1.
2.
Interpretation
(1) In this Act, unless the context otherwise requires, -
Company has the same meaning as in section 2(1) of the Companies Act 1993.
Court means, in relation to any matter, the court before which the matter is to be determined:
Director means, in relation to a company or other body corporate, any person occupying the position of a director of the company or body by whatever name called:
Document means any record of information; and includes -
- Anything on which there is writing or any image; and
- Information recorded by means of any article or device (for example, a disk) from which information is capable of being reproduced with or without the aid of any other article or device; and
- Material subsequently derived from information recorded by that means:
Minister means the Minister of the Crown who, under the authority of any warrant or with the authority of the Prime Minister, is for the time being responsible for the administration of this Act:
Overseas regulator means a body in another country with functions corresponding to those of the Panel:
Panel
- means the Takeovers Panel established under Part 1; or
- for the purposes of determining any matter or class of matter specified in a determination under section 7A, means the division of the Panel specified in the determination in accordance with section 7C(1)(a):
Quoted, in relation to securities of a person, means securities of the person that are approved for trading on a registered exchange's market (and, for the avoidance of doubt, securities do not cease to be quoted merely because trading in those securities is suspended)

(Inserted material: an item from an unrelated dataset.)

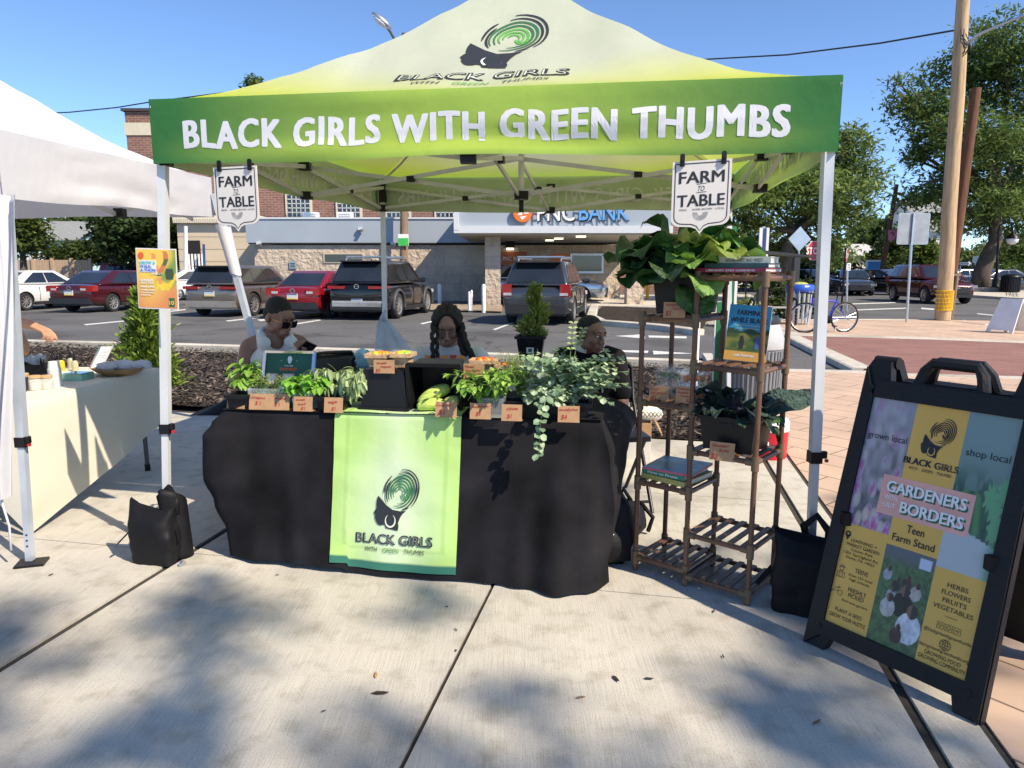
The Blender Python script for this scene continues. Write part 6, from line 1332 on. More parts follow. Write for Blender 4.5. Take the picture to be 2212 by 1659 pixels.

Registered exchange has the meaning set out in section 2(1) of the Securities Markets Act 1988:
Registered exchange's market has the meaning set out in section 2(1) of the Securities Markets Act 1988:
Registrar means a person who for the time being holds the office of Registrar of Companies or Deputy Registrar of Companies in accordance with the Companies Act 1993:
Securities Commission means the Securities Commission established by section 9 of the Securities Act 1978:
Security, in relation to a specified company, means -
- An equity security within the meaning of section 2 of the Securities Act 1978, whether or not the security carries voting rights:
- A debt security within the meaning of section 2 of the Securities Act 1978 which carries the right to vote at any annual or general meeting of the specified company:
- A participatory security within the meaning of section 2 of the Securities Act 1978 which carries the right to vote at any annual or general meeting of the specified company, -
and includes a security that is convertible, at the option of the security holder, into a security of the type referred to in paragraph (a) or paragraph (b) or paragraph (c) of this definition:
Specified company means a company that -
- is a party to a listing agreement with a registered exchange and that has securities that confer voting rights quoted on the registered exchange's market; or
- was within paragraph (a) at any time during a period specified in the takeovers code (being a period not exceeding 12 months before any date or the occurrence of any event referred to in the code); or
- has 50 or more shareholders
Takeovers code means the regulations made under section 19:
voting right means a currently exercisable right to cast a vote at meetings of shareholders of a company, not being a right to vote that is exercisable only in 1 or more of the following circumstances:
- during a period in which a payment or distribution (or part of a payment or distribution) in respect of the security that confers the voting right is in arrears or some other default exists:
- on a proposal that affects rights attached to the security that confers the voting right:
- on a proposal to put the company into liquidation:
- on a proposal for the disposal of the whole, or a material part, of the property, business, and undertaking of the company:
- during the liquidation of the company:
- in respect of a special, immaterial, or remote matter that is inconsequential to control of the company.
(2) In sections 32, 33, and 33AA and in subpart 2 of Part 3 (which contain the enforcement powers of the Panel and the Court), unless the context otherwise requires,
contravene the takeovers code or
not act in compliance with the takeovers code includes-
- a contravention of the takeovers code or a term or condition of an exemption from the takeovers code; or
- an attempt to contravene the takeovers code or a term or condition of an exemption from the takeovers code; or
- aiding, abetting, counselling, or procuring any other person to contravene the takeovers code or a term or condition of an exemption from the takeovers code; or
- inducing, or attempting to induce, any other person, whether by threats or promises or otherwise, to contravene the takeovers code or a term or condition of an exemption from the takeovers code; or
- being in any way, directly or indirectly, knowingly concerned in, or a party to, the contravention by any other person of the takeovers code or a term or condition of an exemption from the takeovers code; or
- conspiring with any other person to contravene the takeovers code or a term or condition of an exemption from the takeovers code.
3.
4.
Object of this Act
The object of this Act is to -
(a) Establish a panel to be called the Takeovers Panel:
(b) Empower the Minister, in consultation with the Panel, to formulate and make recommendations concerning the takeovers code (which sets out the rules applying to takeovers of specified companies):
(c) Provide for the administration and enforcement of the takeovers code:
(ca) provide criminal liability for false or misleading statements or information in relation to takeovers of specified companies:
(d) Empower the Panel to keep under review, and promote public understanding of, the law relating to takeovers of specified companies:
(e) Empower the Panel to co-operate with overseas regulators.